NTU president earned NT$18m from illegal side jobs: Control Yuan

NTU President Kuan Chung-ming allegdly earned a minimum of NT$18 million from side jobs without obtaining prior approval over the past 15 years. (NOWnews)

TAIPEI (CNA) — A report released by the Control Yuan on Feb. 14 alleges National Taiwan University (NTU) President Kuan Chung-ming (管中閔) earned a minimum of NT$18 million (US$583,331) from side jobs without obtaining prior approval from the public institutions or universities where he worked over the past 15 years.

An investigation into Kuan’s alleged illegal work in breach of the Civil Servant Work Act was launched in April last year by Control Yuan members Wang Yu-ling (王幼玲) and Tsai Chung-yi (蔡崇義), both appointed by President Tsai Ing-wen (蔡英文) in January 2018.

The report was passed by the Control Yuan, the highest watchdog body responsible for the discipline of government officials in Taiwan and will be sent to NTU and the Ministry of Education for review.

The report was released by Wang and Tsai at a press conference.
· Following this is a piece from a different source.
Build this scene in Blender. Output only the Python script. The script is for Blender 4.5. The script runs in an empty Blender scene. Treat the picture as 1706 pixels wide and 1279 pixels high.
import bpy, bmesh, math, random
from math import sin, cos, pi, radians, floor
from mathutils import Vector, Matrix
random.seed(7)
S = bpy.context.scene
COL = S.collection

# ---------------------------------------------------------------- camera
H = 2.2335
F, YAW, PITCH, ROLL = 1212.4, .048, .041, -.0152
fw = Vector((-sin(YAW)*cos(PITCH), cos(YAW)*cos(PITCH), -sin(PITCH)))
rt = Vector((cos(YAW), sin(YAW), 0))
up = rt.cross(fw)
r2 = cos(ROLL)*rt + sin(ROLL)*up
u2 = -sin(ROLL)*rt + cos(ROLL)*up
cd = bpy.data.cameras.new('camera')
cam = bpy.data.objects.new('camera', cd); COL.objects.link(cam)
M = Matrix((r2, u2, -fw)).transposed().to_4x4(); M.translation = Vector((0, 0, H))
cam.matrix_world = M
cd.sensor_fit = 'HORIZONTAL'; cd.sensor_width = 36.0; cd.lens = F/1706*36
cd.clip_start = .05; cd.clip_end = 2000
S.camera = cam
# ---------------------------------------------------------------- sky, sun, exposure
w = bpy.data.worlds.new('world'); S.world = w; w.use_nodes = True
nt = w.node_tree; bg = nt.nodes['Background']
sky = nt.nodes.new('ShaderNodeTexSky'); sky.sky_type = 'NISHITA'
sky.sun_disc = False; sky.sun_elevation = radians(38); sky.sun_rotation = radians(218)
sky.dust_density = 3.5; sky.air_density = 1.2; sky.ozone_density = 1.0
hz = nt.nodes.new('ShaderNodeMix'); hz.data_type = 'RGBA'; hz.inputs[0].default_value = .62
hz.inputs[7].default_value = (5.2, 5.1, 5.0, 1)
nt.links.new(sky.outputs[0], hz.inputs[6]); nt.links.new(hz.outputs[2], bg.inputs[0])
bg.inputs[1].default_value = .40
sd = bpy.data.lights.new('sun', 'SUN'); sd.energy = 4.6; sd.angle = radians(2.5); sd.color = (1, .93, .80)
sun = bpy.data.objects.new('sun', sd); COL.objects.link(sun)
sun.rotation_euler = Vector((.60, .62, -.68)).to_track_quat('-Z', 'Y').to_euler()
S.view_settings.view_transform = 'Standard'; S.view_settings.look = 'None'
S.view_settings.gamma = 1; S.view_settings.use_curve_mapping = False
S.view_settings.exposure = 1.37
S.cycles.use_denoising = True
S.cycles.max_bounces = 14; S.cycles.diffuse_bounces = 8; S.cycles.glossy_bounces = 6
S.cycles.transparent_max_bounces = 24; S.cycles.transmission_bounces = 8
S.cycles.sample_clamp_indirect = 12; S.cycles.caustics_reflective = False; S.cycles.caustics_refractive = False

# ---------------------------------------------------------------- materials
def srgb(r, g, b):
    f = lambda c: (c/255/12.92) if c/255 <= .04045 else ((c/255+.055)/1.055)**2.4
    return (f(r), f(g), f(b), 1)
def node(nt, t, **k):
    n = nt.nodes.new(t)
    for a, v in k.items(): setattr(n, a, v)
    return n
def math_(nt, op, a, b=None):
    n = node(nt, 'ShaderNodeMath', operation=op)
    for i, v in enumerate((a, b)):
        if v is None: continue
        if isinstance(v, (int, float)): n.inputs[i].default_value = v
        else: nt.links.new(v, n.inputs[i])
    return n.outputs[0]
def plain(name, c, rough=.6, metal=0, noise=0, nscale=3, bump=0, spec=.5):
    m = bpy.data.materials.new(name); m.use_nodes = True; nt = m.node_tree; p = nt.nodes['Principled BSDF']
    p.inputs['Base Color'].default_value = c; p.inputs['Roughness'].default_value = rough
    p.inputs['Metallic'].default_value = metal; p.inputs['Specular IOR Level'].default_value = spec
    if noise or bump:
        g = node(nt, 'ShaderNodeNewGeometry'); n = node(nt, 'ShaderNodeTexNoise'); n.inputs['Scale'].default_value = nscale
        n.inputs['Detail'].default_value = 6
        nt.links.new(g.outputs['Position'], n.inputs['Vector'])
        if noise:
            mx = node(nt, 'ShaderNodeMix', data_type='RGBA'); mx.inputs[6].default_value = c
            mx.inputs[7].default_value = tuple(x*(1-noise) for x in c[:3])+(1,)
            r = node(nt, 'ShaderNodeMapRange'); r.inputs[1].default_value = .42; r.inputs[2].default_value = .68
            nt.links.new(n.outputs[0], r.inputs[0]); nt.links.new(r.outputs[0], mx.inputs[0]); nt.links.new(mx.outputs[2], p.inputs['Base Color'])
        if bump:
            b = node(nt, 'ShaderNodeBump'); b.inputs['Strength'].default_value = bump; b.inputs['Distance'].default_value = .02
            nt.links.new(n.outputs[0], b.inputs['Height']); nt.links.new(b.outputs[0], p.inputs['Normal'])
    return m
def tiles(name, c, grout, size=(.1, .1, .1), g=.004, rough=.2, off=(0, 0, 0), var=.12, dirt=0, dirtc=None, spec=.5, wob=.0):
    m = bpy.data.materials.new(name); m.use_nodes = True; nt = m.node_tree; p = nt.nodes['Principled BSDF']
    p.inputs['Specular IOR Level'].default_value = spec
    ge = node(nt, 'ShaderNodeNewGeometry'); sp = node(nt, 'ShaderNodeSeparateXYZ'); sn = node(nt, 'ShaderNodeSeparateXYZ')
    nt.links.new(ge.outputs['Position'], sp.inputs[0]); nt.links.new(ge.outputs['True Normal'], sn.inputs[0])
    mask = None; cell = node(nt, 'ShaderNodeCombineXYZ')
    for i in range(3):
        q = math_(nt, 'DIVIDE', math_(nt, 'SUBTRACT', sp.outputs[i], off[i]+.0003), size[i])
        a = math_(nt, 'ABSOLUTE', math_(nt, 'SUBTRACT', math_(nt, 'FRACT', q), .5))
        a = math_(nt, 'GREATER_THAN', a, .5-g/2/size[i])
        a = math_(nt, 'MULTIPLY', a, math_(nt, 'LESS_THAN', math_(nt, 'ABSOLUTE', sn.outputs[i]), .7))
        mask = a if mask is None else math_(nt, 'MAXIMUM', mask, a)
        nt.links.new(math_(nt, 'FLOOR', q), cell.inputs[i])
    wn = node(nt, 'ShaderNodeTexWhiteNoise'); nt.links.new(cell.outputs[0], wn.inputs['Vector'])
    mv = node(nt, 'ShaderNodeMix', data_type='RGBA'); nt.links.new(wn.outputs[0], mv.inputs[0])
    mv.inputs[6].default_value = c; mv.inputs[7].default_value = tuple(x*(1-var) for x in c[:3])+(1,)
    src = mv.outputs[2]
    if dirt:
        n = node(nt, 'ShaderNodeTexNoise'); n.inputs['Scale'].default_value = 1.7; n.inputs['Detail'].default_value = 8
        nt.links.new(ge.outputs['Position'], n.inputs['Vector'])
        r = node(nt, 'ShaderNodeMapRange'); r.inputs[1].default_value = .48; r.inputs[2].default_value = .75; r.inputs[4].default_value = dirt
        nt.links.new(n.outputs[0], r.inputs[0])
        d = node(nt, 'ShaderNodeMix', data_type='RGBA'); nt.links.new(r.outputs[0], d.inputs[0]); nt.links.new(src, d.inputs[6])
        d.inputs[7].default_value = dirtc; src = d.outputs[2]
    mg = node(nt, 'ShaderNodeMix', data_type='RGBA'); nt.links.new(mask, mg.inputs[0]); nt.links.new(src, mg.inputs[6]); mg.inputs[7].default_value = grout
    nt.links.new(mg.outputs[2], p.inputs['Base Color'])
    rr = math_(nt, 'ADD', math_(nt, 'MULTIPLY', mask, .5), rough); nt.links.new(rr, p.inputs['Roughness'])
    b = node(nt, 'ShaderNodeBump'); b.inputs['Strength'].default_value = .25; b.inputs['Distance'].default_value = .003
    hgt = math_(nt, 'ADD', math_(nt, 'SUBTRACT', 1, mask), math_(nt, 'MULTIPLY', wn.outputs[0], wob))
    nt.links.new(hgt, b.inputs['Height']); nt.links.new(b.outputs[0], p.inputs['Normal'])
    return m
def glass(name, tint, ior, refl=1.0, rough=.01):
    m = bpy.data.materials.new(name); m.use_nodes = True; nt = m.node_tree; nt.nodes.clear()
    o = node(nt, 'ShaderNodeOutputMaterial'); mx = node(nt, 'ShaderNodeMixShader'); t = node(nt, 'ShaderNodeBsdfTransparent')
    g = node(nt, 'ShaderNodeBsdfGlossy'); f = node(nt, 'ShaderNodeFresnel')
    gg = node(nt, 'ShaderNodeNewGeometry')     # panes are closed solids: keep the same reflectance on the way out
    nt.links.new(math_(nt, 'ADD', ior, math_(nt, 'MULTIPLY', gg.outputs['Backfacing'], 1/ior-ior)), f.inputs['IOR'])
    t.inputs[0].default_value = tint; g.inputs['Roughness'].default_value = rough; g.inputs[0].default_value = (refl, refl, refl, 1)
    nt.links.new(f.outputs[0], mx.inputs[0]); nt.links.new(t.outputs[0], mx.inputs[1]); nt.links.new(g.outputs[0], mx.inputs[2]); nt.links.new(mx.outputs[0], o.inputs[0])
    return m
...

Kuan was found to have taken a side job as an adjunct professor at National Sun Yat-sen University from 2005-2008 while serving as a research fellow at Academia Sinica, the most preeminent academic institution in Taiwan, after obtaining approval, Wang said citing the report.

In addition, when Kuan was a professor at NTU in 2009, he also gained prior approval from NTU to take a part-time job at Cathay Financial Holdings Co.

Given the fact Kuan sought approval in those instances he was clearly aware of the legal requirement to obtain prior approval if taking a side job, she added.

According to Wang, since teaching at NTU in 2009, Kuan has held side jobs at National Chengchi University, National Central University, Chen-Yung Foundation, Next Digital Ltd., Next Media Publishing Ltd.’s Taiwan branch, National Chi Nan University, Taiwan Institute of Economic Research and at the Cross-Strait CEO Summit but did not obtain approval from the university.

As such, Kuan was apparently in violation of NTU’s regulations that stipulate full-time faculty members may only hold part-time off-campus jobs with the written approval from the university, she said.

Wang said that Kuan, who officially took over as NTU president Jan. 8, will have to deal with issues relating to the side jobs he has taken without written approval from the university while working as a professor at NTU over the past few years.